■ Set problem ■
All the records that follow need to be reproduced exactly. Omit the images.

──────── Listed records ────────

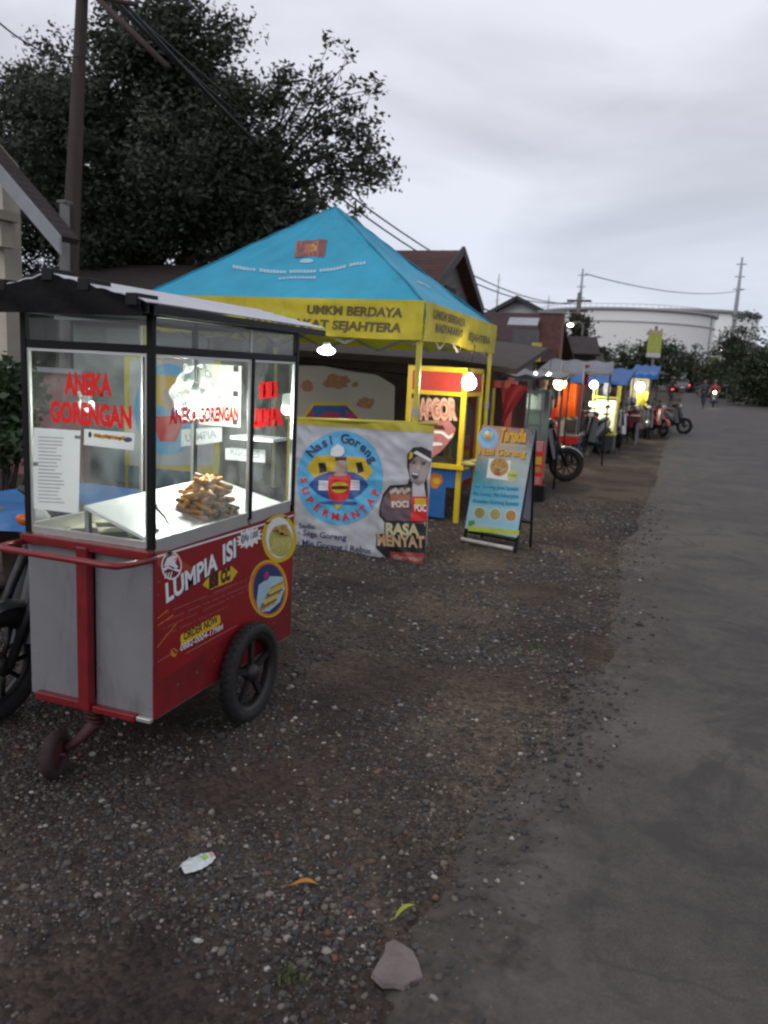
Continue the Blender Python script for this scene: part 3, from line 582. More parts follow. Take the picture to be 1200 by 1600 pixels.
# --- cream house, left
def house_left():
    Y = 10.0; g = W(8, 440, Y); t = thing('cream_house', 'cream plaster house with a grey barge board at the left edge behind the pole', 'house', (g.x-2.5, Y+2.5, 0))
    eave = W(88, 366, Y-0.6); xr = g.x; a = W(0, 262, Y-0.6)
    sl = (a.z-eave.z)/(eave.x-a.x); rx = eave.x-4.2; rz = eave.z+sl*4.2
    w = MB().mat(CREAM); zt = lambda x: eave.z+sl*(eave.x-x)-0.28
    x0 = xr-6.4; xm = rx
    DP = 0.35; w.box((x0+0.1, Y+DP+0.01, 0), (xr-5.6, Y+5, zt(xr)-0.3)); w.add([(x0, Y, 0), (xr, Y, 0), (xr, Y, zt(xr)), (xm, Y, rz-0.28), (x0, Y, zt(xr)), (x0, Y+DP, 0), (xr, Y+DP, 0), (xr, Y+DP, zt(xr)), (xm, Y+DP, rz-0.28), (x0, Y+DP, zt(xr))], [(0,1,2,3,4), (9,8,7,6,5), (1,6,7,2), (0,4,9,5)])
    w.build('wall', None, t)
    r = MB().mat(TILE_DARK); slab(r, [(eave.x, Y-0.55, eave.z), (eave.x, Y-0.12, eave.z), (rx, Y-0.12, rz), (rx, Y-0.55, rz)], 0.10); slab(r, [(rx, Y-0.55, rz), (rx, Y-0.12, rz), (rx-4.2, Y-0.12, eave.z), (rx-4.2, Y-0.55, eave.z)], 0.10); r.build('roof', None, t)
    bb = MB().mat(GREYWOOD); n = Vector((sl, 0, 1)).normalized()*0.17
    for sx in (1, -1):
        A = Vector((rx, Y-0.60, rz)); Bp = Vector((rx+sx*4.25, Y-0.60, eave.z-0.03)); bb.hexa([A-Vector((0, 0, 0.24)), A-Vector((0, -0.045, 0.24)), A+Vector((0, 0.045, 0.01)), A+Vector((0, 0, 0.01)), Bp-Vector((0, 0, 0.24)), Bp-Vector((0, -0.045, 0.24)), Bp+Vector((0, 0.045, 0.01)), Bp+Vector((0, 0, 0.01))])
    bb.build('barge_board', None, t)
    br = MB().mat(CREAM); zb = W(30, 335, Y-0.3).z; br.box((rx, Y-0.5, zb-0.07), (xr+0.35, Y-0.02, zb+0.06)); br.box((xr-0.12, Y-0.30, zb-0.45), (xr+0.25, Y-0.02, zb-0.08)); br.build('eave_beam', None, t)
    wd = MB().mat(DARK); wd.box((xr-2.2, Y-0.012, 1.0), (xr-1.2, Y+0.1, 2.1)); wd.mat(GREYWOOD); wd.box((xr-2.28, Y-0.03, 0.94), (xr-1.12, Y-0.013, 1.0)); wd.box((xr-2.28, Y-0.03, 2.1), (xr-1.12, Y-0.013, 2.16)); wd.build('window', None, t)
house_left()
def lean_to():
    Y = 11.5; a = W(18, 405, Y); b_ = W(118, 440, Y); t = thing('tiled_shed', 'low dark shed with a brown tiled roof between the cream house and the pole', 'shed', ((a.x+b_.x)/2, Y+1, 0))
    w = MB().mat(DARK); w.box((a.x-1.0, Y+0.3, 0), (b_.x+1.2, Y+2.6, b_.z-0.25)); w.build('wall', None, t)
    r = MB().mat(TILE_DARK); z0 = W(60, 462, Y).z; slab(r, [(a.x-1.2, Y-0.2, z0), (b_.x+1.5, Y-0.2, z0), (b_.x+1.5, Y+2.8, z0+0.9), (a.x-1.2, Y+2.8, z0+0.9)], 0.07); r.build('roof', None, t)
    p = MB().mat(GREYWOOD); p.bar((a.x-1.2, Y-0.22, z0-0.05), (b_.x+1.5, Y-0.22, z0-0.05), 0.05, 0.10); p.build('fascia', None, t)
lean_to()
def pink_wall():
    m = mat('pink_wall_paint', (0.24, 0.10, 0.11), 0.85, var=0.2, scale=2, bump=0.2); a = W(-30, 575, 8.6); b_ = W(112, 560, 8.6)
    t = thing('garden_wall', 'low faded pink garden wall seen behind the first cart', 'wall', ((a.x+b_.x)/2, 8.6, 0))
    w = MB().mat(m); w.box((a.x-1.5, 8.55, 0), (b_.x+0.2, 8.70, a.z)); w.build('wall', None, t); c = MB().mat(GREYWOOD); c.box((a.x-1.5, 8.50, a.z), (b_.x+0.24, 8.75, a.z+0.06)); c.build('coping', None, t)
pink_wall()
def kiosk():
    Y = 8.9; a = W(112, 560, Y); b_ = W(330, 560, Y); m = mat('shutter_steel', (0.20, 0.215, 0.215), 0.55, var=0.15, scale=3, metal=0.2)
    t = thing('shuttered_kiosk', 'grey shuttered kiosk standing behind the glass of the first cart', 'kiosk', ((a.x+b_.x)/2, Y+0.6, 0))
    z1 = 2.12; w = MB().mat(m); w.box((a.x, Y+0.04, 0), (b_.x, Y+1.4, z1)); w.build('wall', None, t)
    s = MB().mat(m)
    for i in range(26): z = 0.75+i*0.05; s.box((a.x+0.06, Y, z), (b_.x-0.06, Y+0.038, z+0.044))
    s.build('roller_shutter', None, t); d = MB().mat(mat('kiosk_blue', (0.05, 0.10, 0.14), 0.6)); d.box((a.x, Y-0.01, 0), (b_.x, Y+0.038, 0.74)); d.build('base_panel', None, t)
    r = MB().mat(GREYWOOD); r.box((a.x-0.1, Y-0.2, z1), (b_.x+0.1, Y+1.5, z1+0.05)); r.build('roof', None, t)
kiosk()
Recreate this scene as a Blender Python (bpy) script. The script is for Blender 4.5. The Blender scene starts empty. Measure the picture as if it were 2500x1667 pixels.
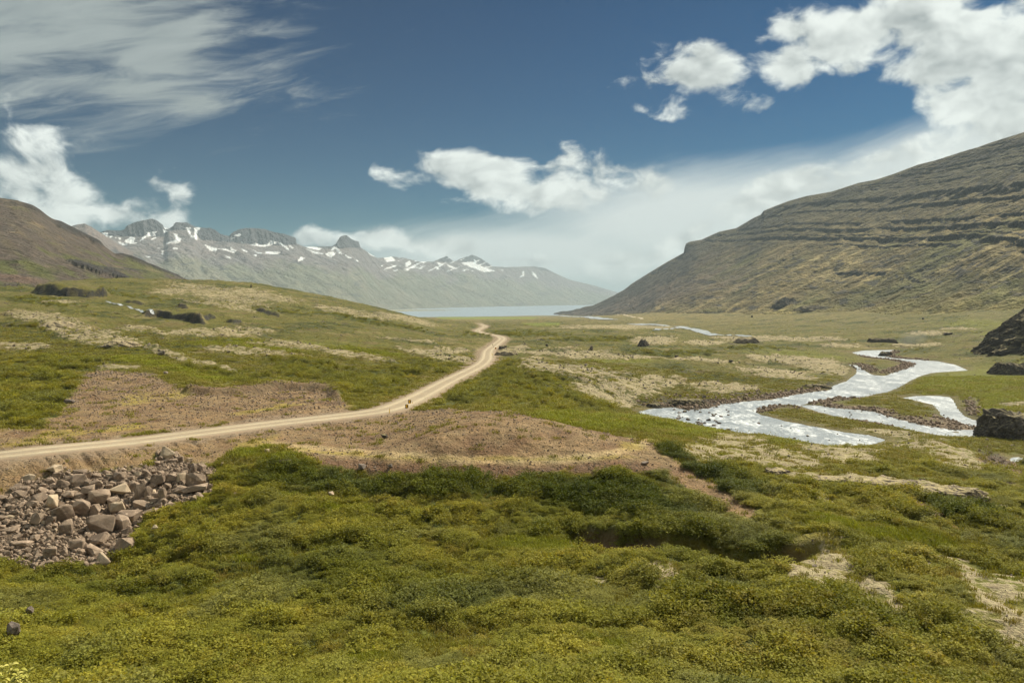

────────

■ Exercise solution ■
Continue the Blender Python script for this scene: part 3, from line 582. More parts follow. Take the picture to be 1200 by 1600 pixels.
# --- cream house, left
def house_left():
    Y = 10.0; g = W(8, 440, Y); t = thing('cream_house', 'cream plaster house with a grey barge board at the left edge behind the pole', 'house', (g.x-2.5, Y+2.5, 0))
    eave = W(88, 366, Y-0.6); xr = g.x; a = W(0, 262, Y-0.6)
    sl = (a.z-eave.z)/(eave.x-a.x); rx = eave.x-4.2; rz = eave.z+sl*4.2
    w = MB().mat(CREAM); zt = lambda x: eave.z+sl*(eave.x-x)-0.28
    x0 = xr-6.4; xm = rx
    DP = 0.35; w.box((x0+0.1, Y+DP+0.01, 0), (xr-5.6, Y+5, zt(xr)-0.3)); w.add([(x0, Y, 0), (xr, Y, 0), (xr, Y, zt(xr)), (xm, Y, rz-0.28), (x0, Y, zt(xr)), (x0, Y+DP, 0), (xr, Y+DP, 0), (xr, Y+DP, zt(xr)), (xm, Y+DP, rz-0.28), (x0, Y+DP, zt(xr))], [(0,1,2,3,4), (9,8,7,6,5), (1,6,7,2), (0,4,9,5)])
    w.build('wall', None, t)
    r = MB().mat(TILE_DARK); slab(r, [(eave.x, Y-0.55, eave.z), (eave.x, Y-0.12, eave.z), (rx, Y-0.12, rz), (rx, Y-0.55, rz)], 0.10); slab(r, [(rx, Y-0.55, rz), (rx, Y-0.12, rz), (rx-4.2, Y-0.12, eave.z), (rx-4.2, Y-0.55, eave.z)], 0.10); r.build('roof', None, t)
    bb = MB().mat(GREYWOOD); n = Vector((sl, 0, 1)).normalized()*0.17
    for sx in (1, -1):
        A = Vector((rx, Y-0.60, rz)); Bp = Vector((rx+sx*4.25, Y-0.60, eave.z-0.03)); bb.hexa([A-Vector((0, 0, 0.24)), A-Vector((0, -0.045, 0.24)), A+Vector((0, 0.045, 0.01)), A+Vector((0, 0, 0.01)), Bp-Vector((0, 0, 0.24)), Bp-Vector((0, -0.045, 0.24)), Bp+Vector((0, 0.045, 0.01)), Bp+Vector((0, 0, 0.01))])
    bb.build('barge_board', None, t)
    br = MB().mat(CREAM); zb = W(30, 335, Y-0.3).z; br.box((rx, Y-0.5, zb-0.07), (xr+0.35, Y-0.02, zb+0.06)); br.box((xr-0.12, Y-0.30, zb-0.45), (xr+0.25, Y-0.02, zb-0.08)); br.build('eave_beam', None, t)
    wd = MB().mat(DARK); wd.box((xr-2.2, Y-0.012, 1.0), (xr-1.2, Y+0.1, 2.1)); wd.mat(GREYWOOD); wd.box((xr-2.28, Y-0.03, 0.94), (xr-1.12, Y-0.013, 1.0)); wd.box((xr-2.28, Y-0.03, 2.1), (xr-1.12, Y-0.013, 2.16)); wd.build('window', None, t)
house_left()
def lean_to():
    Y = 11.5; a = W(18, 405, Y); b_ = W(118, 440, Y); t = thing('tiled_shed', 'low dark shed with a brown tiled roof between the cream house and the pole', 'shed', ((a.x+b_.x)/2, Y+1, 0))
    w = MB().mat(DARK); w.box((a.x-1.0, Y+0.3, 0), (b_.x+1.2, Y+2.6, b_.z-0.25)); w.build('wall', None, t)
    r = MB().mat(TILE_DARK); z0 = W(60, 462, Y).z; slab(r, [(a.x-1.2, Y-0.2, z0), (b_.x+1.5, Y-0.2, z0), (b_.x+1.5, Y+2.8, z0+0.9), (a.x-1.2, Y+2.8, z0+0.9)], 0.07); r.build('roof', None, t)
    p = MB().mat(GREYWOOD); p.bar((a.x-1.2, Y-0.22, z0-0.05), (b_.x+1.5, Y-0.22, z0-0.05), 0.05, 0.10); p.build('fascia', None, t)
lean_to()
def pink_wall():
    m = mat('pink_wall_paint', (0.24, 0.10, 0.11), 0.85, var=0.2, scale=2, bump=0.2); a = W(-30, 575, 8.6); b_ = W(112, 560, 8.6)
    t = thing('garden_wall', 'low faded pink garden wall seen behind the first cart', 'wall', ((a.x+b_.x)/2, 8.6, 0))
    w = MB().mat(m); w.box((a.x-1.5, 8.55, 0), (b_.x+0.2, 8.70, a.z)); w.build('wall', None, t); c = MB().mat(GREYWOOD); c.box((a.x-1.5, 8.50, a.z), (b_.x+0.24, 8.75, a.z+0.06)); c.build('coping', None, t)
pink_wall()
def kiosk():
    Y = 8.9; a = W(112, 560, Y); b_ = W(330, 560, Y); m = mat('shutter_steel', (0.20, 0.215, 0.215), 0.55, var=0.15, scale=3, metal=0.2)
    t = thing('shuttered_kiosk', 'grey shuttered kiosk standing behind the glass of the first cart', 'kiosk', ((a.x+b_.x)/2, Y+0.6, 0))
    z1 = 2.12; w = MB().mat(m); w.box((a.x, Y+0.04, 0), (b_.x, Y+1.4, z1)); w.build('wall', None, t)
    s = MB().mat(m)
    for i in range(26): z = 0.75+i*0.05; s.box((a.x+0.06, Y, z), (b_.x-0.06, Y+0.038, z+0.044))
    s.build('roller_shutter', None, t); d = MB().mat(mat('kiosk_blue', (0.05, 0.10, 0.14), 0.6)); d.box((a.x, Y-0.01, 0), (b_.x, Y+0.038, 0.74)); d.build('base_panel', None, t)
    r = MB().mat(GREYWOOD); r.box((a.x-0.1, Y-0.2, z1), (b_.x+0.1, Y+1.5, z1+0.05)); r.build('roof', None, t)
kiosk()
Recreate this scene as a Blender Python (bpy) script. The script is for Blender 4.5. The Blender scene starts empty. Measure the picture as if it were 2500x1667 pixels.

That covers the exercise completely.